Il n’est pas de circonstance de l’existence qui soit indigne de l’Évangile, qui puisse être privée d’un appel à devenir, qui doive être tenue à l’écart de la foi. Jésus ne dit pas qu’il ne faut pas prendre le temps du deuil, ni qu’il faut faire table rase du passé et des liens familiaux et tout oublier pour le suivre.
Être en deuil n’empêche pas de devenir disciple, de suivre Jésus-Christ. Même avec le chagrin, avec les souvenirs, avec ce qu’on met en place pour faire face au passage de la mort et à l’absence.
Avoir une famille non plus ne rend pas incapable de devenir disciple. On n’est pas obligé de rompre avec les siens, sinon on ne cesserait de les regretter et de regarder en arrière. C’est à l’intérieur de sa vie de famille que cet homme peut devenir disciple, suivre Jésus, vivre sa foi.
Ce qui change quand on devient disciple, c’est la manière d’être, la manière de vivre les événements qui surviennent, la manière de faire face à un deuil, ou à un autre événement ou bouleversement d’existence. Ce qui change, c’est la manière d’agir et d’être en famille et dans toutes ses relations. Ce qui change, c’est la manière de considérer l’autre en bienveillance et non en hostilité, ce qui n’est pas forcément naïveté. Ce qui change, c’est la manière de considérer et de comprendre son passé avec ses richesses, ses culpabilités, ses dettes, ses manques. Car la foi, c’est croire qu’il y a, en Christ, une ouverture, un chemin d’humanité et de vie, quoi qu’on ait à affronter, et même dans l’ordinaire de la vie quotidienne. Même si la foi ne dira pas forcément à l’avance où est, quelle est cette ouverture.

Il s’agit donc de suivre Jésus dans sa propre existence, de croire à travers ses diverses composantes et ses diverses circonstances. On pourrait dire autrement : laisser l’appel à la vie imprégner de plus en plus son existence, quoiqu’il advienne, car c’est ainsi que le Christ appelle ses disciples. La foi recueille tout de l’existence, toute l’existence ; un chemin de foi est un chemin de vie et c’est un chemin de soi, d’intégration et d’intégrité de soi tout autant qu’un chemin vers les autres. Une mise en pratique, mise en œuvre qui est mise en existence… Ce n’est pas que la foi soit plus importante que le deuil, la famille, le travail, les sentiments, etc..

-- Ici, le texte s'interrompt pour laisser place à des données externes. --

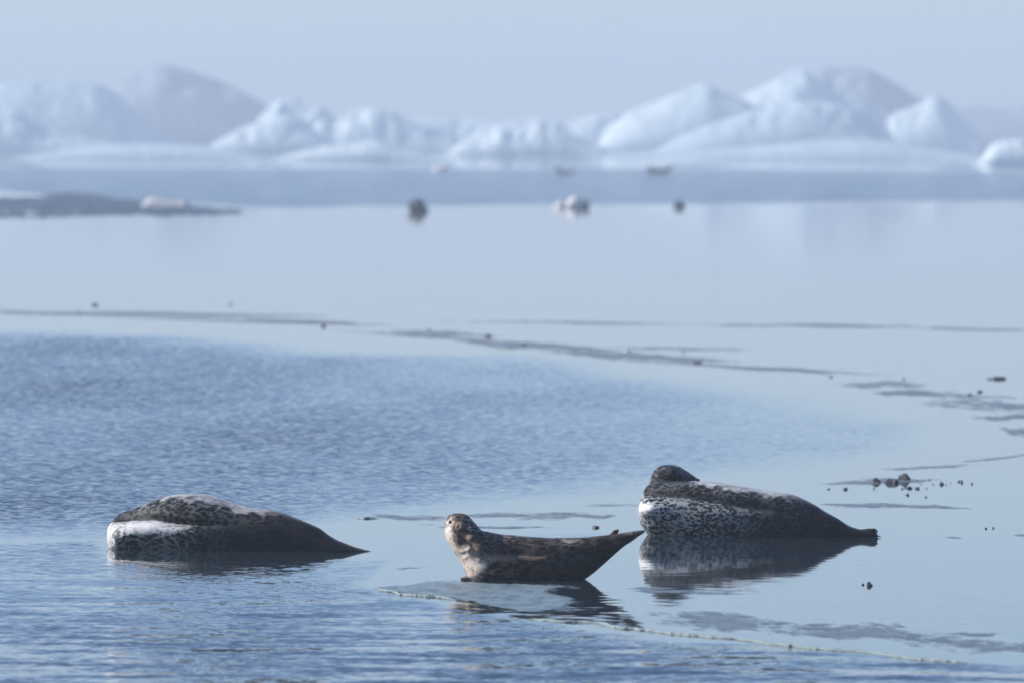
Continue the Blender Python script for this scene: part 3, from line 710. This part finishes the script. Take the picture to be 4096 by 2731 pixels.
def ball(name, c, r, mat, parent, n=16, sc=(1, 1, 1)):
    th = np.linspace(0, math.pi, n); ph = np.linspace(0, 2 * math.pi, 2 * n)
    T, Pp = np.meshgrid(th, ph, indexing='ij')
    V = np.stack([np.sin(T) * np.cos(Pp) * r * sc[0], np.sin(T) * np.sin(Pp) * r * sc[1], np.cos(T) * r * sc[2]], -1).reshape(-1, 3)
    return mesh_obj(name, V, grid_faces(n, 2 * n), mat, parent=parent, loc=c)
def claw(p0, p1, r, mat, parent):
    p0 = np.array(p0, float); p1 = np.array(p1, float); mid = (p0 + p1) / 2 + np.array([0, -0.3, 0.35]) * np.linalg.norm(p1 - p0) * 0.4
    P = [p0, mid, p1]; V = []; F = []
    for i, p in enumerate(P):
        rr = r * (1, 0.75, 0.12)[i]
        for a in range(6): V.append((p[0] + rr * math.cos(a * 1.047) * .8, p[1] + rr * math.cos(a * 1.047) * .6, p[2] + rr * math.sin(a * 1.047)))
    for i in range(2):
        for a in range(6): F.append((i * 6 + a, i * 6 + (a + 1) % 6, i * 6 + 6 + (a + 1) % 6, i * 6 + 6 + a))
    return mesh_obj('claw', V, F, mat, parent=parent)
M_CLAW = plain_mat('claw_horn', (0.03, 0.025, 0.022), 0.35)
M_EYE = plain_mat('wet_eye', (0.006, 0.005, 0.005), 0.05)
M_WHISK = plain_mat('whisker_hair', (0.6, 0.6, 0.62), 0.35)
M_NOSE = plain_mat('nose_skin', (0.02, 0.018, 0.018), 0.3)
M_SEAL_L = seal_material('coat_left', (0.006, 0.0045, 0.005), (0.25, 0.275, 0.26), (0.70, 0.69, 0.69), 50.0)
M_SEAL_R = seal_material('coat_right', (0.006, 0.005, 0.006), (0.33, 0.36, 0.37), (0.78, 0.78, 0.78), 62.0)
M_SEAL_M = seal_material('coat_young_seal', (0.017, 0.010, 0.008), (0.16, 0.125, 0.10), (0.80, 0.70, 0.60), 46.0, warm=(0.38, 0.27, 0.19), spots=1.0)
GH = 0.0055

def seal_left():
    cv = lambda x, y: (x / 2.0452 + 400, y / 2.0452 + 1900)
    s = Seal(900, 49.66, -21)
    out = s.poly([(104, 480), (110, 420), (128, 378), (170, 324), (220, 290), (300, 264), (380, 231), (460, 200), (540, 172), (620, 156), (700, 149), (780, 148), (860, 156), (940, 176), (1040, 212), (1140, 245), (1240, 266), (1340, 276), (1420, 285), (1500, 310), (1600, 352), (1700, 392), (1780, 430), (1850, 482), (1920, 523), (2000, 556), (2080, 586), (2150, 606), (2208, 622),
                  (2190, 640), (2050, 650), (1900, 690), (1700, 740), (1300, 760), (800, 740), (400, 700), (220, 720), (150, 660), (118, 605), (106, 548)], cv, 4)
    u0, u1 = out[:, 0].min(), out[:, 0].max(); L = u1 - u0
    U, V, Wz = grid3(u0 - .03, u1 + .03, -.34, .32, -.07, out[:, 1].max() + .03, GH)
    u2, w2 = U[:, 0, :], Wz[:, 0, :]
    t = (u2 - u0) / L
    cr = interp_line(s.poly([(60, 398), (115, 392), (200, 378), (350, 364), (480, 358), (600, 362), (700, 378), (850, 394), (1000, 399), (1200, 396), (1400, 388), (1600, 420), (1900, 540)], cv, closed=False))
    hgt = w2 - cr(u2)
    am = sstep(0.75, 0.3, t)
    r = np.where(hgt > 0, -0.042 * np.exp(-(hgt / 0.045) ** 2), -0.042 + 0.088 * (1 - np.exp(hgt / 0.012)) * np.exp(hgt / 0.25))
    r = r * (0.25 + 0.75 * am) * sstep(1.0, 0.7, t)
    # folds of loose skin at the chest
    pu = (u2 - u0)
    fold = 0.5 + 0.5 * np.cos((pu - 0.03 + 0.30 * (hgt + .1)) * 2 * math.pi / 0.085 + 1.1 * vnoise(pu * 9, w2 * 9, 0, 4))
    r = r + 0.008 * (fold ** 2) * sstep(0.27, 0.14, pu) * sstep(0.0, -0.03, hgt)
    r = r + 0.006 * fbm(u2 * 7, w2 * 10, 0, 17, 3)
    # wrinkle line along the flank and the folded hind flipper
    wr = s.poly([(740, 328), (900, 345), (1100, 362), (1300, 372), (1420, 372)], cv, closed=False)
    r = r + 0.006 * np.exp(-(seg_dist(wr, u2, w2) / 0.008) ** 2)
    for ln in ([(1500, 430), (1650, 470), (1800, 530), (1950, 590)], [(1830, 520), (1950, 560), (2080, 600)], [(1830, 590), (1950, 600), (2100, 615)]):
        P = s.poly(ln, cv, closed=False); r = r + 0.007 * np.exp(-(seg_dist(P, u2, w2) / 0.012) ** 2)
    r = r * (0.25 + 0.75 * sstep(0.0, 0.16, t))
    T = lambda u: 0.045 + 0.225 * sstep(1.05, 0.35, (u - u0) / L)
    f, d = lobe(out, U, Wz, V, T, local=True, relief=r, e=2.1)
    root, o, P = finish_seal(s, f, (u0 - .03, -.34, -.07), GH, M_SEAL_L, 'mottled dark seal with a white folded chest, lying leftmost in rippled water')
    tt = (P[:, 0] - u0) / L; hh = P[:, 2] - cr(P[:, 0]); front = P[:, 1] < 0.02
    lim = -0.10 * sstep(0.16, 0.30, tt) - 0.09 * 0
    # white throat: under the crease, whole depth at the far left, narrowing to the right
    lower = np.interp(tt, [0, .045, .08, .12, .2, .27, .34, .42], [-.3, -.3, -.15, -.075, -.085, -.085, -.05, .0])
    pale = sstep(0.012, -0.004, hh) * sstep(-0.03, 0.03, hh - lower) * sstep(.46, .30, tt) * front
    def sp(x, y, su, sw, rot):
        a, b = s.uw(*cv(x, y)); du, dw = P[:, 0] - a, P[:, 2] - b; c_, s_ = math.cos(rot), math.sin(rot)
        return np.exp(-((du * c_ + dw * s_) / su) ** 2 - ((-du * s_ + dw * c_) / sw) ** 2)
    streak = sp(235, 440, .055, .016, .7) + sp(380, 410, .016, .045, .3) + sp(575, 400, .07, .022, 0) + sp(160, 430, .02, .05, 0) + .5 * sp(480, 400, .12, .03, 0)
    pale = pale * (0.52 + 0.22 * fbm(P[:, 0] * 20, P[:, 2] * 20, P[:, 1] * 20, 3, 4) + 0.5 * np.clip(streak, 0, 1))
    attr(o, 'pale', np.maximum(pale, .72 * back_rim_light(P, .060) * np.interp(tt, [0, .2, .6, .8], [.5, .9, .9, 0])))  # back top paled to imitate backlight along the outline
    attr(o, 'net', np.where(hh < 0, np.interp(tt, [0, .3, .42, .55, 1], [1.2, 1.0, .30, .06, .03]), np.interp(tt, [0, .3, .6, .8, 1], [.42, .36, .26, .06, .03]) * (0.7 + 0.6 * sstep(.02, .09, hh))))
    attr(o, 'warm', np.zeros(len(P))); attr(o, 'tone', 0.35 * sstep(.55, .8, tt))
    # wet hairs hanging at the chest end
    ps = []
    rng = random.Random(2)
    for i in range(9):
        a, b = s.uw(*cv(98 + i * 4, 505)); c, dd = s.uw(*cv(88 + i * 5, 556))
        ps.append([(a, -.05 - i * .006, b), ((a + c) / 2 - .004, -.06 - i * .006, (b + dd) / 2), (c, -.06 - i * .007, dd)])
    hair('whisker', ps, 0.0016, M_WHISK, root)
    # splashes of water beads at the waterline
    return s, root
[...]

– d’ailleurs ce n’est pas la foi la plus grande écrit Paul et Corinthiens, c’est l’amour –
mais c’est que la foi, dans sa dimension spirituelle, relie toutes ces composantes de l’existence et les tient ensemble, en une personne, une personne une. 

Cela même si on a parfois le sentiment que rien ne changera jamais, même si on n’arrive pas à se projeter dans l’avenir, même s’il semble que l’horizon se rétrécisse jusqu’à se boucher complètement. En Christ, dans le passage de la mort à la vie que sa parole ouvre devant et pour chacun, il est toujours possible de vivre, vivre encore, jusqu’à notre dernier souffle, vivre vivant.